§ SHORT TASK
Go through the records and extract every line with the word "pixels".
--- DATASET RECORDS ---
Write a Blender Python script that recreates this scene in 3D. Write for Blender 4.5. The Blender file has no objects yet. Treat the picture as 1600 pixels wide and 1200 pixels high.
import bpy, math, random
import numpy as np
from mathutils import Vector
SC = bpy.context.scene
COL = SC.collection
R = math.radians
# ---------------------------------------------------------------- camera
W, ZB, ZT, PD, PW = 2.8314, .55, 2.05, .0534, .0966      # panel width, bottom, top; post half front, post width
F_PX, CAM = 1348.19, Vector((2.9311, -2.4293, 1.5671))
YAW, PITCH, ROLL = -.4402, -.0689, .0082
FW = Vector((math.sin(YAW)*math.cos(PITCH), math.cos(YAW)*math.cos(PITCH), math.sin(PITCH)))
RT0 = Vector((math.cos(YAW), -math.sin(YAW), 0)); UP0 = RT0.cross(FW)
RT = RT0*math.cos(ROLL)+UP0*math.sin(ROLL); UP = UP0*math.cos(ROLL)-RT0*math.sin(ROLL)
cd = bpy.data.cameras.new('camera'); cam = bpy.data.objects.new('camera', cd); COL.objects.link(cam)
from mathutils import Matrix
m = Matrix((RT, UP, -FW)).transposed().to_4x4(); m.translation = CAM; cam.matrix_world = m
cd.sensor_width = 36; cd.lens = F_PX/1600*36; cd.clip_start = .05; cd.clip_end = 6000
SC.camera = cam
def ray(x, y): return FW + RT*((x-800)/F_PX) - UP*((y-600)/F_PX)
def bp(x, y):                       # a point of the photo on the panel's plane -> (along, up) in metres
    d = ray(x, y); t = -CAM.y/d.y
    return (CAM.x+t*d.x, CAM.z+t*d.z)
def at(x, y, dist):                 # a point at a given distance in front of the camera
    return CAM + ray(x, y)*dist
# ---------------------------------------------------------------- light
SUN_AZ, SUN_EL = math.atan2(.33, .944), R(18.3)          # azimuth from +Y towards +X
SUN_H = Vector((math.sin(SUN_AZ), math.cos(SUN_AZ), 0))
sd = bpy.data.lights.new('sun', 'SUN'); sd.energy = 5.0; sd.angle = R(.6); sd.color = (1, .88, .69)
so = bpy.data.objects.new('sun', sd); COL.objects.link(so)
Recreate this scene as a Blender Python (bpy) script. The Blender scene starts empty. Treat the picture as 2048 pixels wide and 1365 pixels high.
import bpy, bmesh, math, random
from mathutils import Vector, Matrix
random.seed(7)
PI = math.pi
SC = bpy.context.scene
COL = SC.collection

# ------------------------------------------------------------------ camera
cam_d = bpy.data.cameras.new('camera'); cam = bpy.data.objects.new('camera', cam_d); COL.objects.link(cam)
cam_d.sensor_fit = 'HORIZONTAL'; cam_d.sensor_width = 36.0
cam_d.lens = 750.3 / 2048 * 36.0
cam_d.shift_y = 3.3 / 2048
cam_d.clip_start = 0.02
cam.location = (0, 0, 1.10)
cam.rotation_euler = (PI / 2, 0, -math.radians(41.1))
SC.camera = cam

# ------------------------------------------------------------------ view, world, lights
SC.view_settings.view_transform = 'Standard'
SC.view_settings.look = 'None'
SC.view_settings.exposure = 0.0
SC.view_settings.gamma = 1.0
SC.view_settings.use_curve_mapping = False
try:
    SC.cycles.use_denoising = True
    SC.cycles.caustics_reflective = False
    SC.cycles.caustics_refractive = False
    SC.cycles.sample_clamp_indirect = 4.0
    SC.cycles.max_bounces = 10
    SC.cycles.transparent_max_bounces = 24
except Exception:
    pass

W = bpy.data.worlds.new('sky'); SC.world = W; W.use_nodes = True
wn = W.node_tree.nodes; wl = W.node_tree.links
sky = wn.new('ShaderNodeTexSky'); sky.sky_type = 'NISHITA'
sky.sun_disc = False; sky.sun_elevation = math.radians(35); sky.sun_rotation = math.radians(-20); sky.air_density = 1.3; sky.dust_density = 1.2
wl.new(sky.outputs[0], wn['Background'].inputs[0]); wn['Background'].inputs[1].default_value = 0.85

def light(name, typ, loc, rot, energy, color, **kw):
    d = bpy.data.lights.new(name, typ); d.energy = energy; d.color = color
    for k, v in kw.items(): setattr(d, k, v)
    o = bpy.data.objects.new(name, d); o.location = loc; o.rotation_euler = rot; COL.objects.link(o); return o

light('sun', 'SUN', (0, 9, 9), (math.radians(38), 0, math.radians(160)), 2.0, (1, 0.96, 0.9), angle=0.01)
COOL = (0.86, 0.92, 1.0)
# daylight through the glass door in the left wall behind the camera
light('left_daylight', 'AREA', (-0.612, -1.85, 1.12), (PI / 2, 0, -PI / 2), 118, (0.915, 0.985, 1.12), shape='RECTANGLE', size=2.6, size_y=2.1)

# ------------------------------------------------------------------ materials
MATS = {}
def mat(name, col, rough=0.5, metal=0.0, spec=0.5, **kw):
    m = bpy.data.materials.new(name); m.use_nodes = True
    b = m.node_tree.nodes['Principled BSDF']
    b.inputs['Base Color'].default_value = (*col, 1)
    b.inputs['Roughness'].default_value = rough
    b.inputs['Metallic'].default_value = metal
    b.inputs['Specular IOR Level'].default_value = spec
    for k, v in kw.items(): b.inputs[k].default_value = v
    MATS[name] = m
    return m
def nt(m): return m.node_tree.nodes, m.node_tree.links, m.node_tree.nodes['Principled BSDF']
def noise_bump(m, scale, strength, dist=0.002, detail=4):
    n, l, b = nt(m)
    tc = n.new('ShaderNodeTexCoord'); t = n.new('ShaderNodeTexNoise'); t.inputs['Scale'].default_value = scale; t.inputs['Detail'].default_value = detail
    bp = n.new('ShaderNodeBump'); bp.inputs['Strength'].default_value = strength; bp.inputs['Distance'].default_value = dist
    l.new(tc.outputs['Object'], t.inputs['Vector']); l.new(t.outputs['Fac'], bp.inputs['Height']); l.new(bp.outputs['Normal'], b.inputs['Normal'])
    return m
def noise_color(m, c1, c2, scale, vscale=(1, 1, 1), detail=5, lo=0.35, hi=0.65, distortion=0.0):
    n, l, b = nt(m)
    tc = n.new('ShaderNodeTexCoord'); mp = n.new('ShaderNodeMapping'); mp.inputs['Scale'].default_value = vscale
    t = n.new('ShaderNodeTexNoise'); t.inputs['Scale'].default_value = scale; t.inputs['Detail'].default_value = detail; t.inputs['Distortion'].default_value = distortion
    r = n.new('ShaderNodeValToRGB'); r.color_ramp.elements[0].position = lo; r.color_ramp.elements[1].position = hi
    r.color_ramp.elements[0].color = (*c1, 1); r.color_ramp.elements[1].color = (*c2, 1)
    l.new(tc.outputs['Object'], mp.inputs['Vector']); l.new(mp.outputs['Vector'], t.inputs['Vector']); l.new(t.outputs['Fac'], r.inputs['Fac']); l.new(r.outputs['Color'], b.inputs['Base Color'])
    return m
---
§ RESULT FOR THIS EXERCISE
Write a Blender Python script that recreates this scene in 3D. Write for Blender 4.5. The Blender file has no objects yet. Treat the picture as 1600 pixels wide and 1200 pixels high.
Recreate this scene as a Blender Python (bpy) script. The Blender scene starts empty. Treat the picture as 2048 pixels wide and 1365 pixels high.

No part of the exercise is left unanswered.